An economics, investment, trading and policy blog with a focus on Modern Monetary Theory (MMT). We seek the truth, avoid the mainstream and are virulently anti-neoliberalism.
Thursday, March 26, 2009
Merkel Makes Like Obama With German Stimulus Excluding Europe
Amazing how the media and many analysts just don't seem to understand that Germany's means are limited as the country is now functionally like a state within the United States. Germany cannot credit bank accounts with euros, only the ECB can. If Germany needs to stimulate it must have funds on hand or borrow in capital markets. The U.S. and other sovereign currency issuing nations that spend by simply crediting bank accounts don't have this problem. Their means to sustain output and employment are not limited--only by politics.

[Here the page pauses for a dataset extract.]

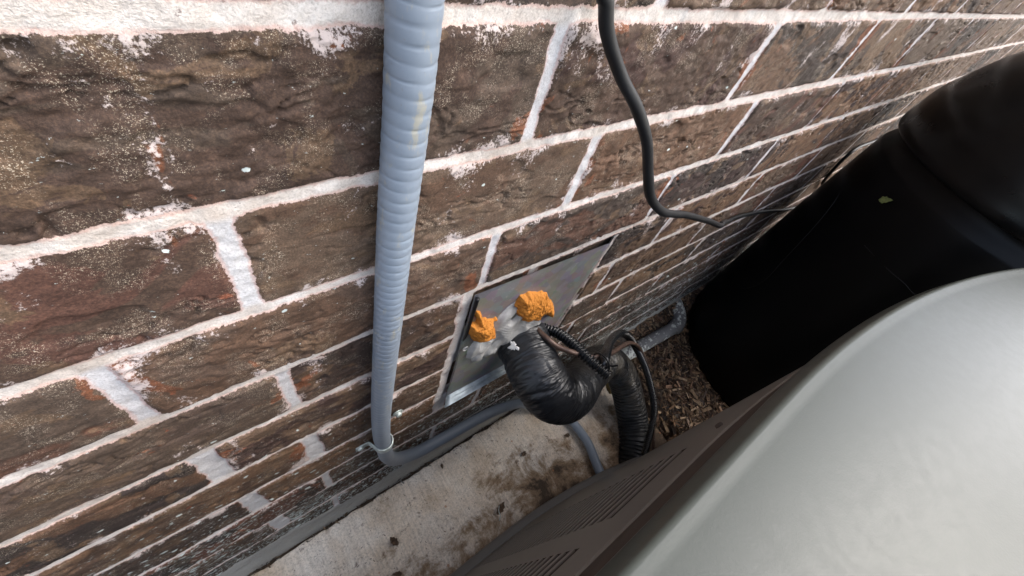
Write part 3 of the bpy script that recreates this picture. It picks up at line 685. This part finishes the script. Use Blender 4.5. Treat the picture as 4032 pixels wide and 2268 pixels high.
tag(bpy.data.objects['cable_tie'], 'black plastic cable tie cinching the copper tube and corrugated tube together', 'cable tie')

# ================================================================ DRAIN PIPE
dp = empty('drain_pipe', (1.05, 0, -.80), 'grey painted drain pipe with flaking paint elbowing out low on the wall', 'drain pipe')
tube('elbow', [(1.035, .02, -.800), (1.040, -.008, -.812), (1.036, -.036, -.826), (1.018, -.055, -.832), (1.0, -.061, -.8345), (.985, -.061, -.835)], lambda s, t: .0208+.0016*sst(.009, .004, np.abs(s-.112)), MAT['drain'], dp, 40, .002)
tube('pipe_run', [(1.0, -.061, -.8345), (.95, -.0595, -.835), (.85, -.054, -.8365), (.70, -.047, -.839)], .0182, MAT['drain'], dp, 36, .004)

# ================================================================ ADDED UNSEEN TREE (breaks up the sky reflected in the painted cap)
def tree():
    t = empty('added_reflection_tree', (3.4, -3.6, GZ), 'unseen leafy tree added to dapple the reflection in the condenser top', 'tree')
    tube('trunk', [(3.4, -3.6, -.9), (3.45, -3.55, .3), (3.3, -3.6, 1.5), (3.4, -3.5, 3.2)], lambda s_, t_: .13-.028*s_+.01*np.sin(3*t_), simple('tree_bark', (.09, .065, .045), .9), t, 16, .1)
    r2 = np.random.default_rng(5); n_c = 46; V = []; F = []
    for i in range(n_c):
        a = r2.random()*2*math.pi; rr = 1.9*math.sqrt(r2.random()); c = np.array([3.4+rr*math.cos(a), -3.5+rr*math.sin(a), 1.3+2.3*r2.random()])
        rad = .25+.3*r2.random()
        for j in range(110):
            d_ = r2.normal(size=3); d_ /= np.linalg.norm(d_); p_ = c+d_*rad*r2.random()**.4
            a1 = r2.normal(size=3); a1 /= np.linalg.norm(a1); a2 = np.cross(a1, r2.normal(size=3)); a2 /= np.linalg.norm(a2); L = .06+.05*r2.random()
            b = len(V); V += [p_-a1*L, p_+a2*L*.45, p_+a1*L, p_-a2*L*.45]; F.append((b, b+1, b+2, b+3))
    link('crown', pym('crown', V, F), simple('tree_leaves', (.055, .085, .03), .6, var=.5, vsc=3), t, smooth=False)
tree()

# ================================================================ MULCH, LITTER
def chips(name, n, area, mat, lab, lmin, lmax, cols, zf, tilt=.45, dens=None):
    V = []; F = []; T = []; 
    while len(T) < n*8:
        x = area[0]+(area[1]-area[0])*rng.random(); y = area[2]+(area[3]-area[2])*rng.random()
        if dens and not dens(x, y): continue
        L = lmin+(lmax-lmin)*rng.random()**2.2; W = L*(.08+.24*rng.random()); Hh = max(.0008, W*(.15+.3*rng.random()))
        e = Matrix.Rotation(rng.random()*6.283, 3, 'Z')@Matrix.Rotation((rng.random()-.5)*2*tilt, 3, 'Y')@Matrix.Rotation((rng.random()-.5)*1.2, 3, 'X')
        c = Vector((x, y, zf(x, y)+Hh*.4+rng.random()*.010)); b = len(V)
        for sx in (-1, 1):
            for sy in (-1, 1):
                for sz in (-1, 1):
                    V.append(c+e@Vector((sx*L/2*(1-.35*rng.random()), sy*W/2*(1-.5*rng.random()), sz*Hh/2*(1-.4*rng.random()))))
        F += [tuple(b+i for i in q_) for q_ in ((0, 1, 3, 2), (4, 6, 7, 5), (0, 4, 5, 1), (2, 3, 7, 6), (0, 2, 6, 4), (1, 5, 7, 3))]
        cc = cols[int(rng.integers(len(cols)))]; k_ = .35+.9*rng.random(); T += [(cc[0]*k_, cc[1]*k_, cc[2]*k_, 1)]*8
    me = pym(name, V, F); at = me.color_attributes.new('tint', 'FLOAT_COLOR', 'POINT'); at.data.foreach_set('color', np.array(T, np.float32).reshape(-1))
    return tag(link(name, me, mat, smooth=False), lab, name.replace('_', ' '), kind='stuff')
CC = [(.42, .30, .19), (.33, .21, .13), (.20, .115, .07), (.25, .155, .09), (.13, .075, .05), (.30, .20, .12), (.09, .06, .045), (.17, .12, .09), (.38, .27, .17), (.06, .042, .034), (.10, .07, .052)]
chips('wood_chips', 13000, (.735, 1.9, -.42, -.002), MAT['chips'], 'brown shredded wood chips covering the soil beside the slab', .004, .036, CC,
      lambda x, y: float(ground_h(np.array(x), np.array(y))), dens=lambda x, y: (x-bc[0])**2+(y-bc[1])**2 > .283**2)
chips('wall_foot_debris', 420, (-.2, .70, -.016, -.003), MAT['chips'], 'thin line of grit and leaf bits in the gap at the wall foot', .003, .014, [(.10, .065, .045), (.05, .038, .03), (.24, .17, .11), (.30, .28, .25)],
      lambda x, y: -.888, tilt=.3)
chips('slab_grit', 420, (-.1, .73, -.21, -.012), MAT['chips'], 'fine dark grit and crumbs scattered on the concrete slab', .0012, .0055, [(.10, .06, .045), (.06, .045, .035), (.20, .10, .06), (.14, .10, .08)],
      lambda x, y: -.8805, tilt=.1, dens=lambda x, y: vn(np.array(x*22.), np.array(y*22.), 7) > .02)
LT_ = [((.065, -.100), 'brown leaf flat on the slab nearest the left end of the condenser', .022, .012), ((.272, -.168), 'crumpled brown leaf lying against the foot of the condenser', .030, .013),
       ((.382, -.105), 'small reddish brown leaf in the middle of the slab', .014, .009), ((.501, -.128), 'dark leaf scrap left of the curving grey conduit end', .015, .010),
       ((.046, -.150), 'dark twisted leaf at the bottom edge of the slab', .020, .008), ((.209, -.030), 'small olive leaf near the wall foot below the conduit bend', .012, .006)]
for (x, y), lab, L, W in LT_:
    a = random.random()*6; leaf('fallen_leaf', np.array((x, y, -.8765)), (random.uniform(-.3, .3), random.uniform(-.3, .3), 1), (math.cos(a), math.sin(a), 0), L, W, 1., MAT['dryleaf'], lab, 'leaf', 'fallen leaves on the slab')
tube('twig', [(.257, -.186, -.878), (.262, -.180, -.872), (.264, -.170, -.868), (.272, -.162, -.872)], .0010, MAT['strap'], None, 8)
tag(bpy.data.objects['twig'], 'bent straw coloured stalk on the crumpled leaf by the condenser foot', 'twig')
n = 40; th = np.linspace(0, 2*np.pi, n, endpoint=False); rows = []
for a in np.linspace(0, np.pi/2, 9):
    rr = np.cos(a)*.022*(1+.25*fbm(np.cos(th)*2, np.sin(th)*2+a, 120, 3)*2); rows.append(np.stack([.700+rr*np.cos(th), -.098+rr*np.sin(th), np.full(n, -.882)+np.sin(a)*.014*(1+.6*fbm(np.cos(th)*4, np.sin(th)*4+a, 121, 3))], -1))
tag(link('moss_clump', grid_mesh('moss_clump', np.array(rows), closed_v=True), MAT['moss']), 'yellow brown moss clump at the edge of the slab by the black pipe', 'moss')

As global consumer demand melts away, slowing production lines across Germany, Chancellor Angela Merkel is injecting 82 billion euros ($110 billion) into the economy, the biggest stimulus package in Europe.
But less than 3% of GDP.
Germany’s spending spree came after Merkel exasperated European Union leaders, who wanted her to endorse a collective 200 billion-euro rescue package for the 27-nation trade bloc last November. Instead, she first criticized international stimulus efforts, and her coalition government abandoned three years of fiscal discipline only after domestic demands for action.
Hardly a "spending spree." She couldn't do 200 billion because Germany doesn't have it. Nor does the rest of Europe. Rather than say the truth, she chooses to criticize stimulus efforts, a political move designed to shift blame and skirt around the real issue.
“It’s time now for us to move together and to begin to act,” U.S. Treasury Secretary Timothy Geithner said in Washington on March 11. “Everything we do in the United States will be more effective if we have the world moving with us.”
Add this to the list of things Geithner doesn't comprehend. Under the current structure, the Eurozone is terribly constrained and were it not for the Fed lending hundreds of billions of dollars, they'd be in a freefall. This is incredibly important to understand because the Eurozone is the world's largest economy and it doesn't have the means to save itself! Tim, WAKE UP!!!